Always intent on bettering herself, in 1900 Annie Louise Burton started attending a night school in Boston. She took classes at this school for about six years, and at the same time, she began work on the two autobiographical essays in her book Memories of Childhood's Slavery (1909). The book also contains a composition on Abraham Lincoln along with Burton's favorite poems and hymns.

Olivia Ward Bush

Olivia Ward Bush (1869-1944), born in Sag Harbor, Long Island, New York, was the daughter of Eliza Draper and Abraham Ward, both of whom were of African and Montauk descent. Olivia was not yet a year old when her mother died. Shortly thereafter, her father moved to Providence, Rhode Island, where he married again, and handed Olivia over to her mother's sister, Maria Draper, who reared Olivia as her own child.
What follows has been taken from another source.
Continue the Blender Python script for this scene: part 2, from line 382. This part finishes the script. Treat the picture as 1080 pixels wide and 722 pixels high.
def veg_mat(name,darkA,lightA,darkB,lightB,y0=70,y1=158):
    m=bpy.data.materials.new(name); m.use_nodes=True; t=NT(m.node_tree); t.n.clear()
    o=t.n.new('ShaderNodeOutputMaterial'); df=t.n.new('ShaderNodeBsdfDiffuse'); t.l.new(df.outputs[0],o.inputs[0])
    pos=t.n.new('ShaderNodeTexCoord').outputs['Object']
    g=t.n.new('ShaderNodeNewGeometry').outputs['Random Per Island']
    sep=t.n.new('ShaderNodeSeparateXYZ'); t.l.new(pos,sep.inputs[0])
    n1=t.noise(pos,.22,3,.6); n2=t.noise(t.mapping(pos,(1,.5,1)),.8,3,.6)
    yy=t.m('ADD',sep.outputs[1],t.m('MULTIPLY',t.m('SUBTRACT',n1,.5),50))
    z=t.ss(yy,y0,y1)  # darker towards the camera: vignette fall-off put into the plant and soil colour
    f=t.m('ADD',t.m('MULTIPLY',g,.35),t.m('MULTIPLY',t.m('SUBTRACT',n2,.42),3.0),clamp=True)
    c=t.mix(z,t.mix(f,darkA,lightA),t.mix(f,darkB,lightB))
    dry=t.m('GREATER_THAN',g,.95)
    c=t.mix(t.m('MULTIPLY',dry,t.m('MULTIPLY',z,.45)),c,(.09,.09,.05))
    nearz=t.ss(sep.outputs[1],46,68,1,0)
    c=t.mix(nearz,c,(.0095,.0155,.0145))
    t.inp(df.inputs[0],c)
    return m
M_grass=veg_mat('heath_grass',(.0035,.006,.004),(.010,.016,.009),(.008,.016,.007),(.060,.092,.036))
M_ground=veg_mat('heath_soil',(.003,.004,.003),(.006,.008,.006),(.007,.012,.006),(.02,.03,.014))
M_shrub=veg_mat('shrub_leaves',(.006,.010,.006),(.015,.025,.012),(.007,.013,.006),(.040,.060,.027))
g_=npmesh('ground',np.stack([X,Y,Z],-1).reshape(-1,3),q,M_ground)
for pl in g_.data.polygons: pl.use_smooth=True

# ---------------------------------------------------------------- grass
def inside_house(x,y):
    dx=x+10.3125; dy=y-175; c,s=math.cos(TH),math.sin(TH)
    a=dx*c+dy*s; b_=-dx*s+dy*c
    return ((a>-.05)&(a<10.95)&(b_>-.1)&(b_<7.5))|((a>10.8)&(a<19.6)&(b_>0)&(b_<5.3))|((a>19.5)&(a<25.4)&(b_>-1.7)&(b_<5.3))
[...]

In 1889, Olivia Ward married Frank Bush, and the couple became parents to two children, Rosamund and Maria. The Bushes divorced at some point between 1895 and 1910, whereupon Olivia and her daughters went to live with Aunt Maria. By now, Olivia's interest in the arts was quite apparent. In 1899 her slim volume of verse, Original Poems, was published and received kudos from Paul Laurence Dunbar. In 1914, a more substantial collection of prose and poetry was published: Driftwood.

Marriage to Anthony Banks in the early 1920s resulted in a move to Chicago. There, Olivia continued her artistic endeavors, focusing on drama, which she had dabbled in years before. For a time, she worked as a drama instructor in the Chicago public school system and ran the Bush-Banks School of Expression. In the 1930s, Olivia Ward Bush Banks returned to the East, where she lived in New Rochelle and in New York City. The woman who counted W.E.B. Du Bois, Countee Cullen, and Paul Robeson among her friends, and who in various ways boosted emerging lights (including Richmond Barthé and Langston Hughes) exercised her creativity in a number of ways: she had an arts column in the Westchester Record-Courier, she was a drama coach for Abyssinian Baptist Church's Community Center; and she wrote several plays, pageants, and short stories, most of which were never published.